Collaborative divorce tends to be described to people in terms of the differences with a litigated divorce. Divorce professionals sometimes forget that, for most clients, this is their first divorce. That's exactly what the problem is when trying to describe what's different about a collaborative divorce.
If it's your first divorce and you're reasonably sane, you haven't seen the dirty tricks, power plays and all-out psychological warfare that can accompany highly-conflictual divorce litigation battles. Emptying accounts, freezing credit, locking spouses out of the family business - just a few of the methods of war. The end result is a trail of financial, emotional and personal losses that can be staggering.

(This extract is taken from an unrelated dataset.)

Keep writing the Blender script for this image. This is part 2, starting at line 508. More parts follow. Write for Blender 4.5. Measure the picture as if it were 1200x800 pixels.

Unless you have witnessed the true cost of a battle like this up close and personal, I'm not sure you can appreciate the difference between divorce litigation collaborative divorce process. In collaborative divorces, the parties
- Pledge not to go to court until a full agreement has been reached
- Agree to complete, voluntary financial disclosure to one joint expert
- Have structured settlement meetings with everyone present
Each one of those is the opposite in a litigated divorce. You're in court because some files to start the divorce. A small (or, sometimes, large) fortune of time and money is spent on mandatory financial disclosure. And each of you hires a financial expert to opine about the financial records. The settlement negotiations go between the lawyers. When you go to mediation, each spouse is in a separate room with his or her attorney and the mediator goes back and forth.
Imagine how different it feels to agree to make a reasonable settlement, face-to-face, after cooperating to get all the financial information on the table and to develop the best parenting plan for your kids. The collaborative divorce process really is different.